[Records contained in a dataset]
________
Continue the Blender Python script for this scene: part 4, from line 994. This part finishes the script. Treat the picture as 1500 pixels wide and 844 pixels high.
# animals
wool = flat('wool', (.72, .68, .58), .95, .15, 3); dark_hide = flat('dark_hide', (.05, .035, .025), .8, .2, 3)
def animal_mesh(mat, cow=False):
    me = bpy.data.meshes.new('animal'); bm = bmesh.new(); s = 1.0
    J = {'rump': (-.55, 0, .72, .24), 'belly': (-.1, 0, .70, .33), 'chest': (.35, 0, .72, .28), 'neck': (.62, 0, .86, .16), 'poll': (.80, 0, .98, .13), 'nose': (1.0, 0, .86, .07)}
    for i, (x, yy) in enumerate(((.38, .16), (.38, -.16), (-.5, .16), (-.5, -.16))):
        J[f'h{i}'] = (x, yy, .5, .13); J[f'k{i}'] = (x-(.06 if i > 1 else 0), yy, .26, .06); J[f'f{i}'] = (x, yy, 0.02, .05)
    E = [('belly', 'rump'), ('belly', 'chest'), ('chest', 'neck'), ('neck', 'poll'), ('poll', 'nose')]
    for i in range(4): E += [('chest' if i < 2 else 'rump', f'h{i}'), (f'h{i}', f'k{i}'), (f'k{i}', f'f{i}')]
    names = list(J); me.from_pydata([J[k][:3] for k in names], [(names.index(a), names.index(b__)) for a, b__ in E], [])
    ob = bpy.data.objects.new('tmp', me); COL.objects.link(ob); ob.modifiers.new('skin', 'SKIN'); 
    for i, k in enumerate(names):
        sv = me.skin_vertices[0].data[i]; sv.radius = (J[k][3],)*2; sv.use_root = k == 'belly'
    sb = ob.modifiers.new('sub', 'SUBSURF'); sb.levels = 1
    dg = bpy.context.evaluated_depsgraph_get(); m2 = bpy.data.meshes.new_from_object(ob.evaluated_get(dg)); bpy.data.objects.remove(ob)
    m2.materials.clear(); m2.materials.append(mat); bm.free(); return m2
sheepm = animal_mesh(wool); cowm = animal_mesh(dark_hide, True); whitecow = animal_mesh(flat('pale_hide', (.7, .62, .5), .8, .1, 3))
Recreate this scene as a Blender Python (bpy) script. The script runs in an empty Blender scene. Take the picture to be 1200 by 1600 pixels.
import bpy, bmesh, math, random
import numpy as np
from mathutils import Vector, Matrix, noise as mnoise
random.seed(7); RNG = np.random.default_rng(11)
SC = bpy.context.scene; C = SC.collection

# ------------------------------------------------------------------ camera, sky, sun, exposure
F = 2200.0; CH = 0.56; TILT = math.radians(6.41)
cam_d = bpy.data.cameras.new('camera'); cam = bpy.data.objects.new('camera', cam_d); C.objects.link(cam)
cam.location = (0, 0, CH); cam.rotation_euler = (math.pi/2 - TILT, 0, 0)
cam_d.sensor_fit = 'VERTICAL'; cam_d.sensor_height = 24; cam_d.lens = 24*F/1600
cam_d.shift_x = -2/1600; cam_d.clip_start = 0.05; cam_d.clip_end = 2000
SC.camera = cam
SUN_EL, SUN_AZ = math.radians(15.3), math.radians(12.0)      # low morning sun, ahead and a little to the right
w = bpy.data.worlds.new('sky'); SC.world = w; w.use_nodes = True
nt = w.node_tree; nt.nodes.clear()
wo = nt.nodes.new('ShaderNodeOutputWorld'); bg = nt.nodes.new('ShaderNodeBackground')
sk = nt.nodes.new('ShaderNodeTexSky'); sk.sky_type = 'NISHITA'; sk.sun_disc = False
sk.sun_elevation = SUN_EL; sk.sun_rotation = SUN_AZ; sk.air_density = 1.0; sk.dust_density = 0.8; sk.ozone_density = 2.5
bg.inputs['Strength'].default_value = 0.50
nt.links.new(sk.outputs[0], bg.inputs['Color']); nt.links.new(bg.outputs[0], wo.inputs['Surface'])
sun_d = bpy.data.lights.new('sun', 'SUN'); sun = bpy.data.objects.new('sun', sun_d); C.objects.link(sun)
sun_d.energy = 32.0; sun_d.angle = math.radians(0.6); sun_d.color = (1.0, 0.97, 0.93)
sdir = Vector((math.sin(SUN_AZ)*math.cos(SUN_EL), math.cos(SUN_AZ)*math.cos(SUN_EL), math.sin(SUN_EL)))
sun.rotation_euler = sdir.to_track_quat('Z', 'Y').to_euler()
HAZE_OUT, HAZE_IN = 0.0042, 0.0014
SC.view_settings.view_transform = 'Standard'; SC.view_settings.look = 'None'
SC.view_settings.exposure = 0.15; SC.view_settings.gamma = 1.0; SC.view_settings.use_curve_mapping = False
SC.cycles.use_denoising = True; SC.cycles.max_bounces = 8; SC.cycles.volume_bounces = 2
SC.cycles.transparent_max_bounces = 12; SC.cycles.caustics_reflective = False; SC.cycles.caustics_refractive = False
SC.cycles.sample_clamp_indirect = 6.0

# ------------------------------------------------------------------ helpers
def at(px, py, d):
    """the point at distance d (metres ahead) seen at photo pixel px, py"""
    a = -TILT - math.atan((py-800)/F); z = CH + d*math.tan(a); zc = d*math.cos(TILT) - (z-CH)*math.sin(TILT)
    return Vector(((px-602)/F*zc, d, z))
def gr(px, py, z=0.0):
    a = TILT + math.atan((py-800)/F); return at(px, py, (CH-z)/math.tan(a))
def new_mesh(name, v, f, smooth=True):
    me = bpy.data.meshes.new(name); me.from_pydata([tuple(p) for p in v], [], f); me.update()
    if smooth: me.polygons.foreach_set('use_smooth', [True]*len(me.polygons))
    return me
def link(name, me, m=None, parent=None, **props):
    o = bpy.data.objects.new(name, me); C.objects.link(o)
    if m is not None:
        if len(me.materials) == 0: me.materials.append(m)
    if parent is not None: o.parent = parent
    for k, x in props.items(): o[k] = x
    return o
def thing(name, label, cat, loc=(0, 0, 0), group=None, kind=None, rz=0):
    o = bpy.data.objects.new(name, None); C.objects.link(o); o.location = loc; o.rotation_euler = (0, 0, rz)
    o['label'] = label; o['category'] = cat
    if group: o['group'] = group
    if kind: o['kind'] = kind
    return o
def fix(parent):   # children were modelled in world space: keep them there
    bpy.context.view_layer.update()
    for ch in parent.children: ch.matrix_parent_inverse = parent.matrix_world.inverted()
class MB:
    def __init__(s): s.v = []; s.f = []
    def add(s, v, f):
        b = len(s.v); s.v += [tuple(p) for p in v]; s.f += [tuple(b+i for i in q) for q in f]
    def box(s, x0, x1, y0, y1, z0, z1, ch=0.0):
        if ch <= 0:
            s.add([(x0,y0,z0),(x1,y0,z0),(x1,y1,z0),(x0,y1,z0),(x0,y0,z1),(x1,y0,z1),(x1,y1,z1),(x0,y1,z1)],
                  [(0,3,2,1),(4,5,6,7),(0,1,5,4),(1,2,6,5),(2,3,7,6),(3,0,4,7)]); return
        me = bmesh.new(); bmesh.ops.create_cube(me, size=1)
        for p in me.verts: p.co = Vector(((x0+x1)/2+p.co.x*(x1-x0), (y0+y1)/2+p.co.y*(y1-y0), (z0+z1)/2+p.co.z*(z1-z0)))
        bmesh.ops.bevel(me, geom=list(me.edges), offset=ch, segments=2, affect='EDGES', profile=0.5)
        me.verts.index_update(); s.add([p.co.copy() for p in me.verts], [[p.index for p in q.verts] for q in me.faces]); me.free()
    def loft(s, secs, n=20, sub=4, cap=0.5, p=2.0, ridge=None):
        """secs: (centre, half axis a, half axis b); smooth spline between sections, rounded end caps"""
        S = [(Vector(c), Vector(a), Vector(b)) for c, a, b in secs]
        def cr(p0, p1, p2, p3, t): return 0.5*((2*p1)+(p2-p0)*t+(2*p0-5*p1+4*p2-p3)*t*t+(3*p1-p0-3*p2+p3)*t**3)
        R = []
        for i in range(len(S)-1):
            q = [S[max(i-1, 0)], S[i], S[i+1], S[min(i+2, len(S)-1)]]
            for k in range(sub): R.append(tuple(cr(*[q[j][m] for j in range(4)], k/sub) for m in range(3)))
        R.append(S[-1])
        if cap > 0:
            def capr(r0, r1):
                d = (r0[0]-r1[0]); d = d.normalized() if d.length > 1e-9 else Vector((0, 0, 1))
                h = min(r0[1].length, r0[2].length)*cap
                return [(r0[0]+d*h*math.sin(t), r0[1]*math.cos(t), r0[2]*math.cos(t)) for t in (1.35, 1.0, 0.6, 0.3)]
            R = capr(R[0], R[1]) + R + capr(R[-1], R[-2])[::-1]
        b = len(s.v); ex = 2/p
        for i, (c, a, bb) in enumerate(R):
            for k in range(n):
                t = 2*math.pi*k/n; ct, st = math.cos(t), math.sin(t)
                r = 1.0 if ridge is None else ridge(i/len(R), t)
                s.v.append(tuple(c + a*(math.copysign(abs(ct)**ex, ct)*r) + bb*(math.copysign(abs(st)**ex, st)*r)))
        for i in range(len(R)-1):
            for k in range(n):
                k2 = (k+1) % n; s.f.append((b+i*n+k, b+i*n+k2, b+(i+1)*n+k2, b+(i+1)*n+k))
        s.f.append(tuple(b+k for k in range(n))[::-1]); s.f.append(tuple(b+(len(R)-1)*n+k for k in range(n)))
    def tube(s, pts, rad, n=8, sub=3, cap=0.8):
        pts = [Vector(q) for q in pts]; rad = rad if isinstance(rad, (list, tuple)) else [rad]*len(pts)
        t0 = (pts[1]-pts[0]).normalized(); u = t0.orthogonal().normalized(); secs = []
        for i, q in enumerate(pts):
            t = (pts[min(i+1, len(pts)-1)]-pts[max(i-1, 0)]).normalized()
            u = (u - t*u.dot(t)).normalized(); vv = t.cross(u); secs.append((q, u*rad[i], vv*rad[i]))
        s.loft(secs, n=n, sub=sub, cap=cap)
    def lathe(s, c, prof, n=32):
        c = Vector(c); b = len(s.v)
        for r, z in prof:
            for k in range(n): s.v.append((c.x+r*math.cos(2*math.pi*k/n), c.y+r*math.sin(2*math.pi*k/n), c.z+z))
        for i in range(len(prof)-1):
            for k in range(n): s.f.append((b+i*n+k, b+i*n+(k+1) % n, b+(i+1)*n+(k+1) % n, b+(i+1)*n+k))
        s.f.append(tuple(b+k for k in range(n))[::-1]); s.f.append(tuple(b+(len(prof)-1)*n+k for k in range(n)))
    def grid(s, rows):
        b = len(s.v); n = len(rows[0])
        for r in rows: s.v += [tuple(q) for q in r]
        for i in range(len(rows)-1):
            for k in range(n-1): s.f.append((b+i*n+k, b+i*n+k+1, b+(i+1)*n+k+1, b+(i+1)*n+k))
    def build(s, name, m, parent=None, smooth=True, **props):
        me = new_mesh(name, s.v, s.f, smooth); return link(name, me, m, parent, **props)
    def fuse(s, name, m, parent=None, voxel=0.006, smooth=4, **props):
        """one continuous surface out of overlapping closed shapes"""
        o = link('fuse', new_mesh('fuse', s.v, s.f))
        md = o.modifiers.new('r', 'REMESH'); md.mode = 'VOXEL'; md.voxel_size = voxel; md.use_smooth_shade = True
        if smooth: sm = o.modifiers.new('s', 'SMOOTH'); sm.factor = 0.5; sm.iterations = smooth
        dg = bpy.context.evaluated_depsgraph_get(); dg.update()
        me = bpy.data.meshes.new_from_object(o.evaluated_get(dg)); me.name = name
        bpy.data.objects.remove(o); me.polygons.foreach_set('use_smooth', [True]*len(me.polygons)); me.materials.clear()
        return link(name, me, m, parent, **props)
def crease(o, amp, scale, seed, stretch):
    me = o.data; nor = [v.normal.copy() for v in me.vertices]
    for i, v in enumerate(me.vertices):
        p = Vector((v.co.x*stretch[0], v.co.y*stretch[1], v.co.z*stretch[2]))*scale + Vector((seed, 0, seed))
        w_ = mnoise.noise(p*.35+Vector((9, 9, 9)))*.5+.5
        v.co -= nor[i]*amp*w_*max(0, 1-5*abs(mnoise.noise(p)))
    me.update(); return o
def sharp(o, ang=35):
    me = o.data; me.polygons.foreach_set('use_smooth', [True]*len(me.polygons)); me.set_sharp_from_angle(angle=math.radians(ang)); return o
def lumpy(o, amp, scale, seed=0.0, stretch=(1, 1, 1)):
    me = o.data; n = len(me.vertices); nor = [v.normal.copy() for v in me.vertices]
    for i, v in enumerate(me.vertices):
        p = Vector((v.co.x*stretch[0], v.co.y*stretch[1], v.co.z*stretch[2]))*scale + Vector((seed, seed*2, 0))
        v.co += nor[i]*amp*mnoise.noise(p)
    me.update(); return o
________
- THE TASK
Output, please, only the lines running from the start of the entries through the line that contains "SC = bpy.context.scene; C = SC.collection", including both of those lines.

- RESPONSE TO THE EXERCISE
Continue the Blender Python script for this scene: part 4, from line 994. This part finishes the script. Treat the picture as 1500 pixels wide and 844 pixels high.
# animals
wool = flat('wool', (.72, .68, .58), .95, .15, 3); dark_hide = flat('dark_hide', (.05, .035, .025), .8, .2, 3)
def animal_mesh(mat, cow=False):
    me = bpy.data.meshes.new('animal'); bm = bmesh.new(); s = 1.0
    J = {'rump': (-.55, 0, .72, .24), 'belly': (-.1, 0, .70, .33), 'chest': (.35, 0, .72, .28), 'neck': (.62, 0, .86, .16), 'poll': (.80, 0, .98, .13), 'nose': (1.0, 0, .86, .07)}
    for i, (x, yy) in enumerate(((.38, .16), (.38, -.16), (-.5, .16), (-.5, -.16))):
        J[f'h{i}'] = (x, yy, .5, .13); J[f'k{i}'] = (x-(.06 if i > 1 else 0), yy, .26, .06); J[f'f{i}'] = (x, yy, 0.02, .05)
    E = [('belly', 'rump'), ('belly', 'chest'), ('chest', 'neck'), ('neck', 'poll'), ('poll', 'nose')]
    for i in range(4): E += [('chest' if i < 2 else 'rump', f'h{i}'), (f'h{i}', f'k{i}'), (f'k{i}', f'f{i}')]
    names = list(J); me.from_pydata([J[k][:3] for k in names], [(names.index(a), names.index(b__)) for a, b__ in E], [])
    ob = bpy.data.objects.new('tmp', me); COL.objects.link(ob); ob.modifiers.new('skin', 'SKIN'); 
    for i, k in enumerate(names):
        sv = me.skin_vertices[0].data[i]; sv.radius = (J[k][3],)*2; sv.use_root = k == 'belly'
    sb = ob.modifiers.new('sub', 'SUBSURF'); sb.levels = 1
    dg = bpy.context.evaluated_depsgraph_get(); m2 = bpy.data.meshes.new_from_object(ob.evaluated_get(dg)); bpy.data.objects.remove(ob)
    m2.materials.clear(); m2.materials.append(mat); bm.free(); return m2
sheepm = animal_mesh(wool); cowm = animal_mesh(dark_hide, True); whitecow = animal_mesh(flat('pale_hide', (.7, .62, .5), .8, .1, 3))
Recreate this scene as a Blender Python (bpy) script. The script runs in an empty Blender scene. Take the picture to be 1200 by 1600 pixels.
import bpy, bmesh, math, random
import numpy as np
from mathutils import Vector, Matrix, noise as mnoise
random.seed(7); RNG = np.random.default_rng(11)
SC = bpy.context.scene; C = SC.collection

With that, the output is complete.